Monday, November 15, 2010

Waxwork

Yesterday, we hit the horror/crime genre with From Dusk ‘til dawn. Today, he hit the horror/comedy/genre with Waxwork. True fans of horror, which I am not, would dare not include Waxwork among horror films, even within the cheesy flicks of the late ’80’s era. I will grant them Waxwork is a Goosebumps script with some minor gore and BDSM (!) thrown in to elevate it beyond kiddie fare, but it is still an enjoyable film to watch.

Right off the bat, the film loses credibility because of its leads. Waxwork’s hero is Mark, played by Zach Galligan after the Gremlins money ran out, and Sarah, played by Deborah Foreman of Valley Girl fame. So that is two early ’80’s icons relegated to a low budget escape from a wax museum with living exhibits.

Poor foreman has the longest fall. she is part of the most memorable sequence in the film which involves a long, barebacked whipping from the Marquis de Sade, for whom she winds up developing a strange attraction. Women suffering degradation in horror films is nothing unusual, but what I dismaying here is that she never earns any revenge or redemption. Sarah is rescued by Mark, but as she came to enjoy the torture, she does not want to leave. He snatches her up, anyway. Definite proof the screenwriter is a guy who knows very few real women.

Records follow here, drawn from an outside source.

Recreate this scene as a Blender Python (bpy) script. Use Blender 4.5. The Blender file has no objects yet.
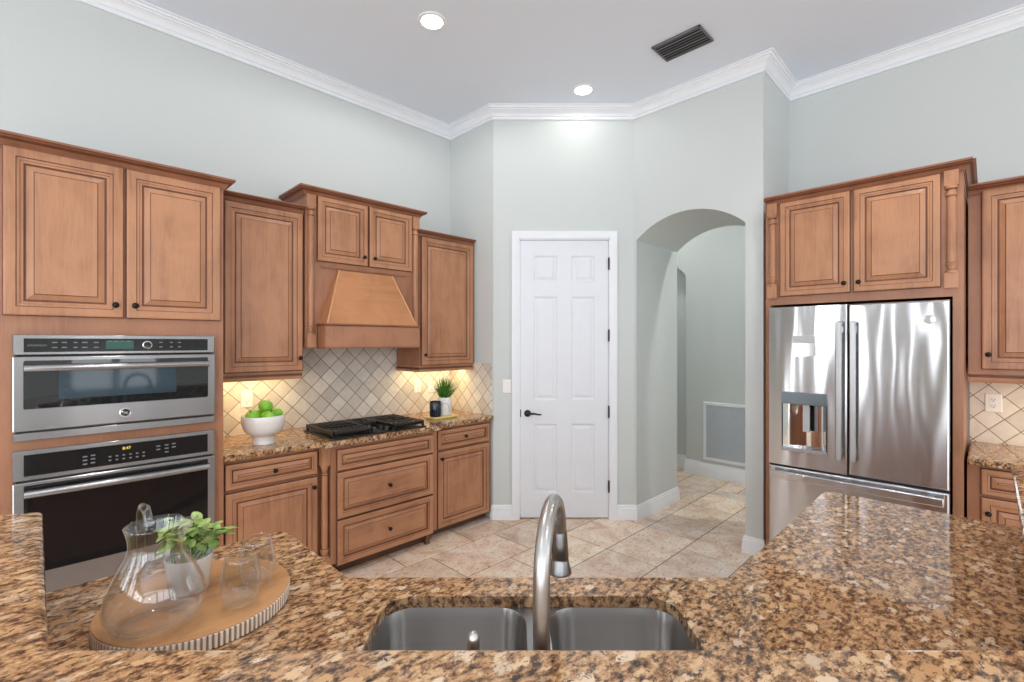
import bpy, bmesh, math, random
from mathutils import Vector, Matrix
PI = math.pi
S2 = math.sqrt(2.0)
scene = bpy.context.scene
COL = scene.collection

# ------------------------------------------------------------------ camera
cam_data = bpy.data.cameras.new('camera')
cam = bpy.data.objects.new('camera', cam_data)
COL.objects.link(cam)
cam.location = (0, 0, 1.545)
cam.rotation_euler = (PI / 2, 0, -PI / 4)
cam_data.sensor_width = 36.0
cam_data.lens = 476.5 / 1024 * 36.0
cam_data.shift_y = 1.0 / 1024
cam_data.clip_start = 0.02
scene.camera = cam

# ------------------------------------------------------------------ world, exposure
scene.view_settings.view_transform = 'Standard'
scene.view_settings.look = 'None'
scene.view_settings.gamma = 1.0
scene.view_settings.use_curve_mapping = False
scene.view_settings.exposure = -0.10
world = bpy.data.worlds.new('sky')
scene.world = world
world.use_nodes = True
wb = world.node_tree.nodes['Background']
wb.inputs['Color'].default_value = (0.86, 0.93, 1.0, 1)
wb.inputs['Strength'].default_value = 1.5
scene.cycles.max_bounces = 10
scene.cycles.diffuse_bounces = 6
scene.cycles.transparent_max_bounces = 16
scene.cycles.caustics_reflective = False
scene.cycles.caustics_refractive = False
scene.cycles.sample_clamp_indirect = 4.0


def area_light(name, loc, direction, sx, sy, power, color=(1, 1, 1)):
    l = bpy.data.lights.new(name, 'AREA')
    l.shape = 'RECTANGLE'
    l.size, l.size_y = sx, sy
    l.energy = power
    l.color = color
    o = bpy.data.objects.new(name, l)
    COL.objects.link(o)
    o.location = loc
    o.rotation_euler = Vector(direction).to_track_quat('-Z', 'Y').to_euler()
    return o


# daylight through the windows behind the camera: (y0, y1, z0, z1) on the wall X = -4
WIN_BACK = [(-3.8, -0.9, 0.05, 3.1), (-0.5, 0.58, 0.05, 3.1), (1.04, 1.25, 0.05, 3.1), (1.60, 2.28, 0.05, 3.1), (2.62, 2.9, 0.05, 3.1)]
# (x0, x1, z0, z1) on the wall Y = -4: unseen windows, mostly added for their light
WIN_SIDE = [(-3.8, -0.5, 0.05, 3.1), (-0.2, 2.3, 2.0, 3.1), (0.35, 1.5, 0.75, 1.4), (2.6, 4.0, 0.05, 3.1)]
DAY = (0.94, 0.97, 1.0)
L_BACK, L_SIDE = 5.2, 2.3      # radiance of the sky seen through the glass
for (a, b, c, d) in WIN_BACK:
    area_light('window_daylight', (-4.12, (a + b) / 2, (c + d) / 2), (1, 0, 0), b - a, d - c, L_BACK * PI * (b - a) * (d - c), DAY)
for (a, b, c, d) in WIN_SIDE:
    area_light('window_daylight', ((a + b) / 2, -4.12, (c + d) / 2), (0, 1, 0), b - a, d - c, L_SIDE * PI * (b - a) * (d - c), DAY)


def spot(name, loc, power, angle=120, blend=0.6, color=(1, 0.97, 0.93), r=0.06):
    l = bpy.data.lights.new(name, 'SPOT')
    l.energy = power
    l.spot_size = math.radians(angle)
    l.spot_blend = blend
    l.shadow_soft_size = r
    l.color = color
    o = bpy.data.objects.new(name, l)
    COL.objects.link(o)
    o.location = loc
    return o


CEIL = 3.58
CANS = [(1.778, 2.495), (3.124, 2.311)]
for (x, y), w_ in zip(CANS, (34, 6.5)):
    spot('can_light_lamp', (x, y, CEIL - 0.012), w_, 176, 0.25)
for (x, y) in [(2.9, 0.2), (0.4, 1.6), (0.6, -1.2), (-1.6, 0.6), (-2.2, 2.4)]:   # unseen fill spots added outside the frame, no fixtures built
    spot('can_light_lamp', (x, y, CEIL - 0.012), 55, 130)
spot('hall_lamp', (5.0, 0.4, CEIL - 0.02), 130, 160)  # unseen lamp added to brighten the hall
spot('hall_lamp', (5.0, 2.9, CEIL - 0.02), 60, 160)  # second added lamp, for the far end of the hall
WARM = (1.0, 0.76, 0.40)
area_light('undercabinet_lamp', (1.02, 3.47, 1.325), (0, 0.25, -1), 0.50, 0.10, 2.4, WARM)
area_light('undercabinet_lamp', (2.54, 3.47, 1.325), (0, 0.25, -1), 0.50, 0.10, 2.4, WARM)
area_light('undercabinet_lamp', (4.12, -0.42, 1.325), (0.25, 0, -1), 0.10, 0.9, 4.6, WARM)


# ------------------------------------------------------------------ materials
def srgb(r, g, b):
    f = lambda c: (c / 255 / 12.92) if c / 255 <= 0.04045 else ((c / 255 + 0.055) / 1.055) ** 2.4
    return (f(r), f(g), f(b), 1.0)


def new_mat(name):
    m = bpy.data.materials.new(name)
    m.use_nodes = True
    nt = m.node_tree
    return m, nt, nt.nodes['Principled BSDF']


def nd(nt, kind, **kw):
    n = nt.nodes.new(kind)
    for k, v in kw.items():
        if k in n.inputs:
            n.inputs[k].default_value = v
        else:
            setattr(n, k, v)
    return n


def ramp(nt, stops, interp='LINEAR'):
    n = nt.nodes.new('ShaderNodeValToRGB')
    cr = n.color_ramp
    cr.interpolation = interp
    while len(cr.elements) < len(stops):
        cr.elements.new(0.5)
    for e, (p, c) in zip(cr.elements, stops):
        e.position = p
        e.color = c
    return n


def coords(nt, scale=(1, 1, 1), rot=(0, 0, 0), kind='Object'):
    tc = nt.nodes.new('ShaderNodeTexCoord')
    mp = nt.nodes.new('ShaderNodeMapping')
    mp.inputs['Scale'].default_value = scale
    mp.inputs['Rotation'].default_value = rot
    nt.links.new(tc.outputs[kind], mp.inputs['Vector'])
    return mp.outputs['Vector']


def mixc(nt, fac, a, b, blend='MIX'):
    n = nt.nodes.new('ShaderNodeMix')
    n.data_type = 'RGBA'
    n.blend_type = blend
    L = nt.links
    for sock, v in ((n.inputs[0], fac), (n.inputs[6], a), (n.inputs[7], b)):
        if hasattr(v, 'is_linked'):
            L.new(v, sock)
        else:
            sock.default_value = v
    return n.outputs[2]


def bump(nt, height, strength, dist=0.01):
    n = nd(nt, 'ShaderNodeBump')
    n.inputs['Strength'].default_value = strength
    n.inputs['Distance'].default_value = dist
    nt.links.new(height, n.inputs['Height'])
    return n.outputs['Normal']


def plain(name, col, rough=0.5, metal=0.0, emit=None, estr=0.0, spec=0.5, coat=0.0):
    m, nt, b = new_mat(name)
    # a faint mottling keeps the surface from looking like plastic
    v = coords(nt)
    no = nd(nt, 'ShaderNodeTexNoise', Scale=9.0, Detail=3.0)
    nt.links.new(v, no.inputs['Vector'])
    lo = tuple(c * 0.985 for c in col[:3]) + (1,)
    hi = tuple(min(1, c * 1.01) for c in col[:3]) + (1,)
    r = ramp(nt, [(0.3, lo), (0.7, hi)])
    nt.links.new(no.outputs['Fac'], r.inputs['Fac'])
    nt.links.new(r.outputs['Color'], b.inputs['Base Color'])
    b.inputs['Roughness'].default_value = rough
    b.inputs['Metallic'].default_value = metal
    b.inputs['Specular IOR Level'].default_value = spec
    b.inputs['Coat Weight'].default_value = coat
    if emit:
        b.inputs['Emission Color'].default_value = emit
        b.inputs['Emission Strength'].default_value = estr
    return m


def wall_paint(name, col, bs=0.25):
    m, nt, b = new_mat(name)
    v = coords(nt)
    no = nd(nt, 'ShaderNodeTexNoise', Scale=60.0, Detail=4.0, Roughness=0.6)
    nt.links.new(v, no.inputs['Vector'])
    lo = tuple(c * 0.985 for c in col[:3]) + (1,)
    r = ramp(nt, [(0.35, lo), (0.65, col)])
    nt.links.new(no.outputs['Fac'], r.inputs['Fac'])
    nt.links.new(r.outputs['Color'], b.inputs['Base Color'])
    b.inputs['Roughness'].default_value = 0.75
    b.inputs['Specular IOR Level'].default_value = 0.25
    nt.links.new(bump(nt, no.outputs['Fac'], bs, 0.002), b.inputs['Normal'])
    return m


def wood(name, base, dark, grain, rough=0.36, scale=1.0):
    m, nt, b = new_mat(name)
    st = {'z': (16 * scale, 16 * scale, 1.1 * scale), 'x': (1.1 * scale, 16 * scale, 16 * scale)}[grain]
    v = coords(nt, st)
    n1 = nd(nt, 'ShaderNodeTexNoise', Scale=1.6, Detail=5.0, Roughness=0.6, Distortion=0.8)
    nt.links.new(v, n1.inputs['Vector'])
    v2 = coords(nt, (3.2, 3.2, 2.4))
    n2 = nd(nt, 'ShaderNodeTexNoise', Scale=1.3, Detail=3.0, Roughness=0.55, Distortion=0.5)
    nt.links.new(v2, n2.inputs['Vector'])
    v3 = coords(nt, tuple(c * 7 for c in st))
    n3 = nd(nt, 'ShaderNodeTexNoise', Scale=1.5, Detail=2.0)
    nt.links.new(v3, n3.inputs['Vector'])
    r1 = ramp(nt, [(0.30, dark), (0.62, base)])
    nt.links.new(n1.outputs['Fac'], r1.inputs['Fac'])
    light = tuple(min(1, c * 1.13) for c in base[:3]) + (1,)
    r2 = ramp(nt, [(0.34, (0, 0, 0, 1)), (0.62, (1, 1, 1, 1))])
    nt.links.new(n2.outputs['Fac'], r2.inputs['Fac'])
    c = mixc(nt, r2.outputs['Color'], r1.outputs['Color'], light)
    r3 = ramp(nt, [(0.30, (0.88, 0.86, 0.84, 1)), (0.5, (1, 1, 1, 1))])
    nt.links.new(n3.outputs['Fac'], r3.inputs['Fac'])
    c = mixc(nt, 0.6, c, r3.outputs['Color'], 'MULTIPLY')
    nt.links.new(c, b.inputs['Base Color'])
    b.inputs['Roughness'].default_value = rough
    b.inputs['Specular IOR Level'].default_value = 0.45
    return m


def granite(name, rot=0.0):
    """gold granite: pale crystals in a brown, black-flecked matrix"""
    m, nt, b = new_mat(name)
    L = nt.links
    v = coords(nt, (1.0, 1.6, 1.0), (0, 0, rot))
    w = nd(nt, 'ShaderNodeTexNoise', Scale=22.0, Detail=3.0, Roughness=0.6)
    L.new(v, w.inputs['Vector'])
    va = nt.nodes.new('ShaderNodeMixRGB')
    va.blend_type = 'ADD'
    va.inputs['Fac'].default_value = 0.05
    L.new(v, va.inputs['Color1'])
    L.new(w.outputs['Color'], va.inputs['Color2'])
    vv = va.outputs['Color']
    # grainy brown matrix
    n1 = nd(nt, 'ShaderNodeTexNoise', Scale=56.0, Detail=5.0, Roughness=0.68)
    L.new(v, n1.inputs['Vector'])
    r1 = ramp(nt, [(0.36, srgb(54, 42, 36)), (0.44, srgb(112, 82, 60)), (0.51, srgb(162, 122, 86)), (0.59, srgb(192, 152, 110)), (0.72, srgb(216, 188, 156))])
    L.new(n1.outputs['Fac'], r1.inputs['Fac'])
    # pale crystals, each with a colour of its own
    vo = nd(nt, 'ShaderNodeTexVoronoi', Scale=24.0, Randomness=1.0)
    L.new(vv, vo.inputs['Vector'])
    sep = nd(nt, 'ShaderNodeSeparateColor')
    L.new(vo.outputs['Color'], sep.inputs['Color'])
    pal = ramp(nt, [(0.0, srgb(178, 134, 94)), (0.35, srgb(202, 160, 116)), (0.7, srgb(216, 182, 144)), (0.85, srgb(220, 196, 168)), (1.0, srgb(186, 158, 132))])
    L.new(sep.outputs['Green'], pal.inputs['Fac'])
    nb = nd(nt, 'ShaderNodeTexNoise', Scale=60.0, Detail=4.0, Roughness=0.7)
    L.new(v, nb.inputs['Vector'])
    sb = nd(nt, 'ShaderNodeMath', operation='MULTIPLY_ADD')
    sb.inputs[1].default_value = 0.9
    L.new(nb.outputs['Fac'], sb.inputs[0])
    L.new(vo.outputs['Distance'], sb.inputs[2])
    rm = ramp(nt, [(0.80, (1, 1, 1, 1)), (0.92, (0, 0, 0, 1))])
    L.new(sb.outputs[0], rm.inputs['Fac'])
    rs = ramp(nt, [(0.20, (0, 0, 0, 1)), (0.30, (0.95, 0.95, 0.95, 1))])
    L.new(sep.outputs['Red'], rs.inputs['Fac'])
    f = mixc(nt, 1.0, rm.outputs['Color'], rs.outputs['Color'], 'MULTIPLY')
    c = mixc(nt, f, r1.outputs['Color'], pal.outputs['Color'])
    # black mica and grey quartz flecks
    n2 = nd(nt, 'ShaderNodeTexNoise', Scale=46.0, Detail=5.0, Roughness=0.74)
    L.new(vv, n2.inputs['Vector'])
    r2 = ramp(nt, [(0.558, (0, 0, 0, 1)), (0.608, (0.95, 0.95, 0.95, 1))])
    L.new(n2.outputs['Fac'], r2.inputs['Fac'])
    c = mixc(nt, r2.outputs['Color'], c, srgb(66, 54, 48))
    n3 = nd(nt, 'ShaderNodeTexNoise', Scale=24.0, Detail=4.0, Roughness=0.7)
    L.new(v, n3.inputs['Vector'])
    r3 = ramp(nt, [(0.60, (0, 0, 0, 1)), (0.66, (0.6, 0.6, 0.6, 1))])
    L.new(n3.outputs['Fac'], r3.inputs['Fac'])
    c = mixc(nt, r3.outputs['Color'], c, srgb(134, 116, 104))
    L.new(c, b.inputs['Base Color'])
    b.inputs['Roughness'].default_value = 0.06
    b.inputs['Specular IOR Level'].default_value = 0.5
    return m


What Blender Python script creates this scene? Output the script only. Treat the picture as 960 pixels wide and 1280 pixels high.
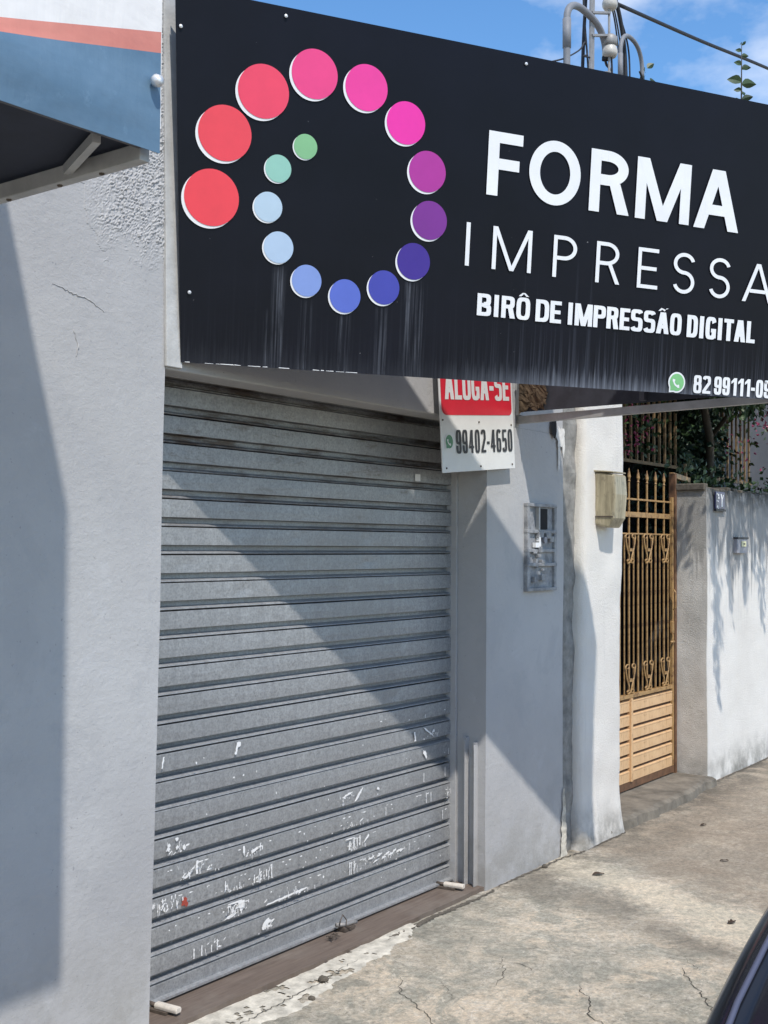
import bpy, bmesh, math, random
from mathutils import Vector, Matrix, noise

random.seed(7)
for o in list(bpy.data.objects):
    bpy.data.objects.remove(o)
scene = bpy.context.scene
COL = scene.collection

# ------------------------------------------------------------------ camera
cam_d = bpy.data.cameras.new('camera')
cam = bpy.data.objects.new('camera', cam_d)
COL.objects.link(cam)
rt, up, bk = (0.5870, -0.8095, 0.0061), (-0.02699, -0.01199, 0.99956), (-0.80906, -0.58702, -0.02889)
cam.matrix_world = Matrix(((rt[0], up[0], bk[0], 0.0), (rt[1], up[1], bk[1], 0.0),
                           (rt[2], up[2], bk[2], 1.61), (0, 0, 0, 1)))
cam_d.sensor_fit = 'VERTICAL'
cam_d.sensor_height = 36.0
cam_d.lens = 36.0 * 1469.0 / 1280.0
cam_d.clip_start = 0.05
cam_d.clip_end = 3000
scene.camera = cam
scene.render.resolution_x = 768
scene.render.resolution_y = 1024

# ------------------------------------------------------------------ sun and sky
SUN = Vector((-0.300, -0.474, 0.828)).normalized()
world = bpy.data.worlds.new('World')
scene.world = world
world.use_nodes = True
wn = world.node_tree
wn.nodes.clear()
w_out = wn.nodes.new('ShaderNodeOutputWorld')
w_bg = wn.nodes.new('ShaderNodeBackground')
w_sky = wn.nodes.new('ShaderNodeTexSky')
w_sky.sky_type = 'NISHITA'
w_sky.sun_disc = False
w_sky.sun_elevation = math.asin(SUN.z)
w_sky.sun_rotation = math.atan2(SUN.x, SUN.y)
w_sky.air_density = 1.0
w_sky.dust_density = 0.0
w_sky.ozone_density = 2.0
w_co = wn.nodes.new('ShaderNodeTexCoord')
w_map = wn.nodes.new('ShaderNodeMapping')
w_map.inputs['Scale'].default_value = (2.0, 2.0, 3.6)
w_map.inputs['Location'].default_value = (1.7, 3.1, 0.6)
w_no = wn.nodes.new('ShaderNodeTexNoise')
w_no.inputs['Scale'].default_value = 1.6
w_no.inputs['Detail'].default_value = 7
w_no.inputs['Roughness'].default_value = 0.55
w_rm = wn.nodes.new('ShaderNodeMapRange')
w_rm.inputs['From Min'].default_value = 0.48
w_rm.inputs['From Max'].default_value = 0.68
w_rm.inputs['To Max'].default_value = 0.80
w_mix = wn.nodes.new('ShaderNodeMixRGB')
w_mix.inputs['Color2'].default_value = (6.8, 6.7, 6.6, 1)
wn.links.new(w_co.outputs['Generated'], w_map.inputs['Vector'])
wn.links.new(w_map.outputs['Vector'], w_no.inputs['Vector'])
wn.links.new(w_no.outputs['Fac'], w_rm.inputs['Value'])
wn.links.new(w_rm.outputs['Result'], w_mix.inputs['Fac'])
w_hs = wn.nodes.new('ShaderNodeHueSaturation')
w_hs.inputs['Saturation'].default_value = 1.22
wn.links.new(w_sky.outputs['Color'], w_hs.inputs['Color'])
wn.links.new(w_hs.outputs['Color'], w_mix.inputs['Color1'])
wn.links.new(w_mix.outputs['Color'], w_bg.inputs['Color'])
w_bg.inputs['Strength'].default_value = 0.15
wn.links.new(w_bg.outputs['Background'], w_out.inputs['Surface'])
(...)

The plot is pretty straightforward. A wax museum appears over night in a small town. Local kids go inside and discover they can enter the exhibits where they will be transported to another dimension in which the exhibit is real. Unfortunately, the exhibits are all classic horror displays, from Dracula to pods from Invasion of the Body Snatchers. The kids have to rescue missing friends and find their way out while dealing with Sarah’s newfound fascination with being tied up and whipped.

What ensues is a predictable romp. It is mostly tame kills as far as horror films go, but there is the occasional impressive bit of gore. The perverts out there will probably dig Sarah’s ordeal. It is cleaned up enough she has no markings from the beating, nor does she react appropriately to the punishment she is supposedly suffering. But the sequence lasts a good ten minutes with other scenes interspersed to ratchet up the tension. For better or worse, it is what you will takee away from the film as a whole.

Waxwork is trite fun. I thought, as a non-horror fan, it was fun, but not anything special. I would not even call it a comedy. There were few laughs. Most of those were at the absurdity of it all. They might as well have made it a time travel movie in which Mark has to rescue Sarah from the Marquis de Sade, all things considered.